Credit: Richard Ireland/U.S. Geological Survey
Over five decades, the ground level in Mendota, Calif., dropped by almost 30 feet because of groundwater overdraft.

But Luthy was interested in how some agencies overcame the cost problem, especially the issue of who pays for the water. When the community directly receiving the recycled water is too small, water prices can become prohibitively expensive, Luthy said. So agencies look for ways to spread out the costs.

For example, the Pajaro Valley Water Management Agency in Watsonville, Calif., opened a water recycling plant for crop irrigation in 2009. Because the water district sits along the coast, years of overdraft had depleted the groundwater basin to the point that salt water from the ocean had seeped in and made parts of the basin too salty for use. To reduce groundwater pumping near the coast and supply farmers with nonsaline water, the agency now transports a mix of recycled water and water from other sources to coastal customers affected by the saltwater intrusion.

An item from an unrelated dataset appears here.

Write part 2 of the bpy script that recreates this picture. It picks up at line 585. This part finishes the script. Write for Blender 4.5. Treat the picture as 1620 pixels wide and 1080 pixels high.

But instead of asking only these customers to bear the full cost of the new facility, the agency charges customers two different rates: a higher one for those directly receiving the treated water and a lower one for anyone drawing from the basin. Because everyone using the basin’s water is part of the problem, everyone pays something to the solution, Luthy said.

After costs, the next major hurdle facing water agencies is handling the public’s perception of recycled water. About 25% of the managers surveyed by Luthy and Bischel identified this issue as a major challenge. “If you can’t address public perception, then it doesn’t matter if you can afford the project, because it isn’t going to happen,” Luthy said.

No one knows the perception problem better than Eleanor Torres, the director of public affairs for the Orange County Water District, which recycles 70 million gal of water every day. People worry about the water’s safety when they learn that its source is sewage, she told C&EN in an interview. “It’s essentially the yuck factor.”

Luthy thinks that water agencies can overcome this issue if they help their communities understand how the system works and provide transparent data on the water’s quality and safety. Torres agrees and said that gaining the public’s trust was key in the lead-up to the Orange County project.

The Orange County project brings treated wastewater closer to people’s homes than the Pajaro Valley system does. In Orange County, the agency allows treated wastewater to filter into the county’s groundwater basin to replenish the water supply. This process is called indirect potable water reuse, because the treated water mixes in with the groundwater and eventually makes its way to household taps.

To bolster its customers’ trust, the agency set out to educate people on the wastewater treatment system. Agency representatives made about 1,200 presentations to community groups between 2003 and 2007. “We’d speak to anyone who would listen to us,” Torres told C&EN. Agency management enlisted people outside the agency to talk about the treatment technology and the water’s safety, including international water reuse experts and local doctors. Also, the district now offers tours, so visitors can watch how the plant works.

Luthy also stressed that agencies should explain the community’s need for water recycling. From responses to his survey, he thinks that projects succeed more often when agencies engage their entire community and explain these issues openly. “When the whole community understands the need and shares in the outcome,” he said, “the project seems to move forward.”